Watch your thoughts
You’re sitting at work with a mountain of files. One task on your to-do list involves the oldest, most frustrating and complicated file, and you know that you need to get something done on it but it’s just so hard to turn your attention to it.
Does this sound familiar?
When I started paying more attention to what I was thinking and feeling throughout a work day, it was easy to notice some patterns. Obviously, certain things are easier to get done in a day: interesting research you know you can do well, corresponding with lawyers you like and respect, giving advice to clients that feels useful and appreciated, collaborating on a project with your nerdiest work friends, etc.
But I also realized that the hard tasks, the ones that felt like pulling my own teeth to focus on, were hindered not just by the difficulty of the files themselves but what I was telling myself was going to happen once I started working on them. I’d be ahead of myself, imagining what people’s reactions would be to my work and what those reactions meant about me, or I’d start questioning my abilities to do the work itself. When I would catch myself midway through another article on disneytouristblog.com (I know I know), I came to see that my poor subconscious was just trying to shield me from bad outcomes I was already feeling before anything bad had happened. I had been thinking something negative, I started to feel bad, and I sought comfort through avoidance. The result? The horrible files would be punted to tomorrow’s to-do list again and again, leaving me feeling just a bit worse every time I thought about them.

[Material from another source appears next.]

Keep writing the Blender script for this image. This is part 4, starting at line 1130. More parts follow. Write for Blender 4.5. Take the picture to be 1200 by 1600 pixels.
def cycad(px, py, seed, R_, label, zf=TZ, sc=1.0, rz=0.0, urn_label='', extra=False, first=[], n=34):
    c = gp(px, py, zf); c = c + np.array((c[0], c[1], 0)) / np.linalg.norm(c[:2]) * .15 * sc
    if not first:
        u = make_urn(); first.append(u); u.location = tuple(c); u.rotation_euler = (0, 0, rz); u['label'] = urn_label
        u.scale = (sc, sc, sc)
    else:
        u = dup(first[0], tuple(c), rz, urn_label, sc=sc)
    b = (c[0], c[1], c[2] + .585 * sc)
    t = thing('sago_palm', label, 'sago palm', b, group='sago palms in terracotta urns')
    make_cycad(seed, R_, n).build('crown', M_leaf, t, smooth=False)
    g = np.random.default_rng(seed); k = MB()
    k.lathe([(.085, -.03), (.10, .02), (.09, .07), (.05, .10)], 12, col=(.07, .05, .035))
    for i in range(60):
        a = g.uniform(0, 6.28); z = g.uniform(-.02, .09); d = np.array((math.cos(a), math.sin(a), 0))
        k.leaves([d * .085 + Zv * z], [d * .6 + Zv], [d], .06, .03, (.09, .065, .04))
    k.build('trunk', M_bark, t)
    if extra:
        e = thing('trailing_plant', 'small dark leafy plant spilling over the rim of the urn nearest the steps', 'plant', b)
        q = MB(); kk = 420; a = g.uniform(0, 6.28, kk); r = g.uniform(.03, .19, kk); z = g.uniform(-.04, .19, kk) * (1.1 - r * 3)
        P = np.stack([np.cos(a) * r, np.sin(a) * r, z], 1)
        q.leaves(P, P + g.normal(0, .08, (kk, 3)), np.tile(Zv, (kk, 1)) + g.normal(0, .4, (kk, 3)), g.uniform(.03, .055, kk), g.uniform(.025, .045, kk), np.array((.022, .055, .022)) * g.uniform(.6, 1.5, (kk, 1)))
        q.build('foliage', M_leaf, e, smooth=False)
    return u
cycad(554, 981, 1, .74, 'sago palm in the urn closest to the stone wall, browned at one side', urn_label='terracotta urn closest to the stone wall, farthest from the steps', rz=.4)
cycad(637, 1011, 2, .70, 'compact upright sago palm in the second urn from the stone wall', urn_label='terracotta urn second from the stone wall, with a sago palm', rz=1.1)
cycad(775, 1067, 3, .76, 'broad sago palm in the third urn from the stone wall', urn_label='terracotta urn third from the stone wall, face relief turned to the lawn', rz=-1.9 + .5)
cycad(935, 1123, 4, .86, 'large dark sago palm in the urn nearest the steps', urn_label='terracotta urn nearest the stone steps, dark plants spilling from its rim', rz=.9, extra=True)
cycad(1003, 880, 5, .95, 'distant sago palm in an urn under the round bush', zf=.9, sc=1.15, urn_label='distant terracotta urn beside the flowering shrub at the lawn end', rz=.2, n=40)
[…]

When I learned to investigate what I was telling myself about a situation before it started, I realized that it was my thoughts and not the situation that were causing me to delay working on those projects. My thoughts like “I can’t make sense of all of these records” were actually stopping me from doing things like trying to make sense of all those records. How silly, right? But just like the annoying truth that exercise generally helps me feel better and scrolling the internet during work hours doesn’t actually leave me feeling good, I had to stop and acknowledge the bad feelings before I could move forward in a better way. I realized that I’m not going to see myself consistently doing the things that I intend to do until I assess what I am thinking about those things:
thoughts
lead to feelings,
which lead to action or inaction.
To see if this is true for you, I suggest you try this:
Think of a task at work that you have been meaning to get to but keep putting off. Making a call, sending an email, drafting a document, etc.
Picture yourself at your work in a moment where you’re deciding what to do next, and think of doing this task.
Make a list of all of thoughts that come to your mind in this situation. (“I really don’t want to.” “This is meaningless.” “I don’t know what I’m doing.” “This is going to keep going forever.” “I’d rather eat my big toe.”) Pick the one that feels the strongest.
Stop and ask yourself how you feel. What sensations come up in your body? Can you identify any emotion that you feel?
What happens next? What do you do and not do in response to this feeling?
I’m going to guess it’s not the outcome that you want. But can you be surprised? We are logical beings in our own illogical ways, and we’re not going to keep doing things that feel bad.
Now instead, try this:
Imagine that you’re back at your desk, and you’re well underway into this undesirable task. You’re doing it, it’s going well. You’ve taken the step that you had been avoiding for a long time.
How do you feel? Really take a moment and picture yourself. What feelings do you notice in your body, and where? What name would you assign to how it feels to do this work? How does this compare with how you felt in the last scenario?
Going backwards still, ask: What thought could I just have had that would lead to feeling this way? What thought came just before that feeling? That’s the thought to hold onto. Make sure it is one that you can believe, because your body knows a lie. So maybe rather than “This will be the smartest sounding email anyone has ever read!”, pick something closer to “I know enough to convey this information well” (or whatever you can believe).
This model for tracking thoughts and feelings can be used for any situation where your actions are not lining up with what you want. With these tools, you can face a situation and consciously think something that is helpful and conducive to getting you where you want to be. Swap the good thought for the stressful one, and you may just get outcomes beyond what you had expected… including that ominous to-do list.